Brentwood, MO: Brentwood Takes First Step to Allowing Food Trucks

A food truck sells at Maplewood's Let Them Eat Art event. Credit Doug Miner

By Doug Minor | Maplewood-Brentwood Patch

A food truck sells at Maplewood’s Let Them Eat Art event. Credit Doug Miner

The city currently has no regulations, and the public works committee agreed to have regulations drawn up by city staff, to go to planning and zoning.

A food truck debate has raged for months in Maplewood, but on Wednesday, with little fanfare, Brentwood took the first step to allowing them on a regular basis.

Public Works Committee members Andy Leahy, Cindy Manestar, Keith Robertson and Maureen Saunders approved a motion Wednesday to send a proposal to planning and zoning to allow food trucks, with regulations.

City planner Ellen Rottjakob said the city has had requests for food trucks, and so far they’ve been handled with a special use permit.

“The increased demand for food trucks in communites is something that’s been in the news,” she said. “Communities that surround us have taken action and our current ordinance does not really provide much guidance.”

She said the planning and zoning commision has asked for a draft of regulations, and city staff thought it would be helpful to have some direction from the public works commission if food trucks are even desired.

“Creve Coeur and Maplewood have banned them because they feel they are unfair competition to brick and mortar businesses,” she said. She also said there are good examples from cities that have allowed them.

Rottjakob said a food truck owner has requested to operate at the Brentwood Forest pool, and another one has asked to operate year-round at the Promenade.

The discussion centered around different types of vendors already in Brentwood. Leahy mentioned ice cream vendors that drive through neighborhoods and food trucks at venues such as Brentwood Days and the St. Mary Magdalen carnival as examples.

Rottjakob said the owner of the Promenade could decide to allow food trucks onto the parking lot regardless what a store might want, as long as a truck followed city regulations.
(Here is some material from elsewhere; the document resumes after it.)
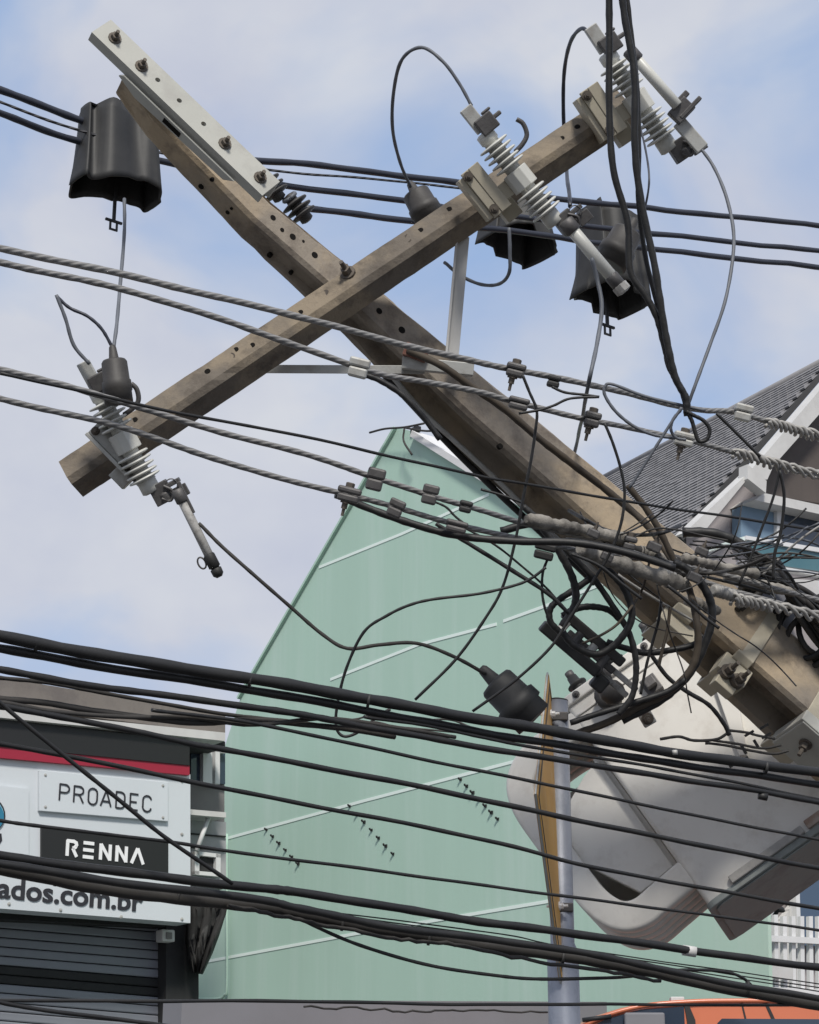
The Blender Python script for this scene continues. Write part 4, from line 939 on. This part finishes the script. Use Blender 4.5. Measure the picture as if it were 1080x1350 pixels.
# ring clips on the low cables
def clip(label, x, y, D, r, ln, dx, dy, m='galv'):
    p = SP(x, y, D); d = (p-CAM).dot(FW); L = Fr(x, y, d, dx, dy); L.o = p
    single('cable_clip', MB().lathe(L, [(-ln, r*.8), (-ln, r), (ln, r), (ln, r*.8)], 12), M[m], label, 'clip', 'small clips on the cables')
clip('pale printed clip on the low cable near the orange van', 909, 1254, TD, 7, 9, .98, .15, 'offwhite')
clip('small pale clip on the thick cable at the transformer', 890, 992, TD-.03, 3.5, 3, .1, 1)
clip('black knob on the wire below the lower pole bracket', 1006, 1050, TD, 5, 6, .98, .2, 'cable')

# jumpers and loops near the cutouts
JG = 'thin jumper wires round the cutouts'
def jw(label, pts, r, d, m='jumper', name='jumper_wire', seg=7): return cab(name, label, pts, r, d, m, 'wire', JG, False, seg)
jw('bent grey jumper from the left terminal up to a sharp tip', [(118, 480), (97, 455), (86, 420), (74, 389)], 2.6, 5.86)
jw('dark jumper from the sharp tip down to the left rubber cap', [(75, 390), (92, 405), (115, 416), (133, 432), (145, 452), (150, 464)], 2.3, 5.88, 'cable_navy')
jw('pale wire hanging from the big cover to the left cap', [(164, 262, 6.5), (164, 300, 6.4), (160, 360, 6.2), (154, 425, 5.95), (149, 462, 5.86)], 2.4, 6.2)
jw('tall hooped jumper left of the middle cutout', [(541, 246, 6.7), (528, 215, 6.6), (518, 170, 6.5), (519, 120, 6.4), (530, 78, 6.3), (556, 62, 6.25), (584, 80, 6.22), (606, 110, 6.22), (622, 140, 6.22)], 2.4, 6.4)
jw('dark jumper from highest cutout down behind the arm', [(778, 44, 6.4), (766, 38, 6.45), (752, 56, 6.6), (744, 100, 6.8), (743, 160, 6.9), (747, 220, 6.9), (752, 272, 6.3)], 2.6, 6.6, 'cable_navy')
jw('long grey jumper sweeping from highest cutout to the cable ring', [(922, 192, 6.34), (942, 222, 6.3), (960, 268, 6.2), (968, 320, 6.1), (958, 390, 6.0), (936, 455, 5.95), (918, 505, 5.9), (908, 532, 5.9)], 2.4, 6.1)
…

They agreed that Trader Joe’s would not want one parked in front of its store, but Rottjakob said that’s just where a food truck might like to operate.

“As they draft something, if they’ll at least pay attention to the exceptions, so that we don’t end up really messing up ourselves unintentionally,” Leahy said.

After a little more than 10 minutes of discussion the committee voted unanimously for city staff to draft regulations, to be considered at the next planning and zoning meeting.